My exploration (around April, 2025) of Borsuk-Ulam theorem began with trying to prove the Lyusternik-Shnirel'man closed theorem for $S^1$ and $S^2$ . While I could grasp it intuitively, constructing a rigorous proof proved elusive.

This led me to tackle the Borsuk theorem directly: For every continuous function $f : S^n \to \mathbb{R}^n$ , there exists a point $x \in S^n$ such that $f(x) = f(-x)$ .

The Failed Stereographic Approach

My initial idea was to decompose $f$ using North/South stereographic projections—the natural atlas for $S^n$ . This approach couldn't work here: the N/S maps send the projection point to infinity (one-point compactification), making any function decomposed this way necessarily discontinuous.

Refinement: Finite Projections

I then considered pulling the projection point outward along the N-S axis, forcing projections into finite regions to maintain continuity. This insight—that continuity constraints force us to work in bounded regions—became crucial to my understanding.

Following this idea to examine the N/S map decomposition, after compressing infinity back to $\mathbb{R}^n$ , the continuity requirement also necessitates pulling back the neighborhood, leading to the same conclusion as the outward projection: the region must be finite.

At this moment, I learn the relations between different description of Borsuk-Ulam (Some applications of the Borsuk-Ulam Theorem).

The Breakthrough

My proof strategy ended up opposite to the classical development. I first established a lemma:

Lemma: Let $f : S^n \to \mathbb{R}^n$ be continuous and antipode-preserving. Then there exists $x \in S^n$ such that $f(x) = 0$ .

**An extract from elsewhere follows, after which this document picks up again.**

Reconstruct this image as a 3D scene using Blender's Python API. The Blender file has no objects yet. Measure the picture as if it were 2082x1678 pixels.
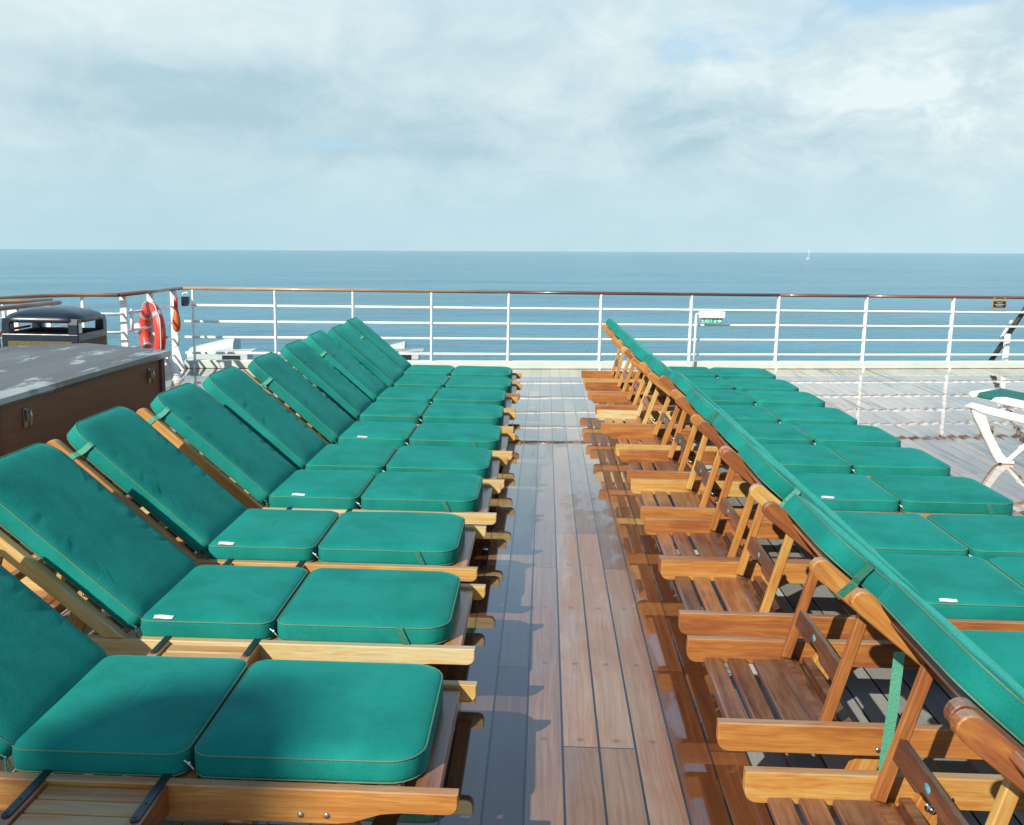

The details can be found here, the key is $f(E) : S^{n-1} \to S^{n-1}$ bound an open set of $\mathbb{R}^n$ that contains $0$ and is the image of rest two open sets on $S^n$ . Hence, $f(x) = 0$ for some $x$

The Proof

For the main theorem, define $g(x) = f(x) - f(-x)$ . Two key observations:

$g$ is continuous
$g$ is antipode-preserving: $g(-x) = f(-x) - f(x) = -g(x)$

Applying the lemma: there exists $x$ such that $g(x) = 0$ , which means $f(x) - f(-x) = 0$ , hence $f(x) = f(-x)$ . Proof complete.

The "wrong" approach turns out is useful in lemma, and provides a more concrete view about the problem.

After this, I also found Borsuk-Ulam Implies Brouwer: A Direct Construction, which is the same approach, and use cube version.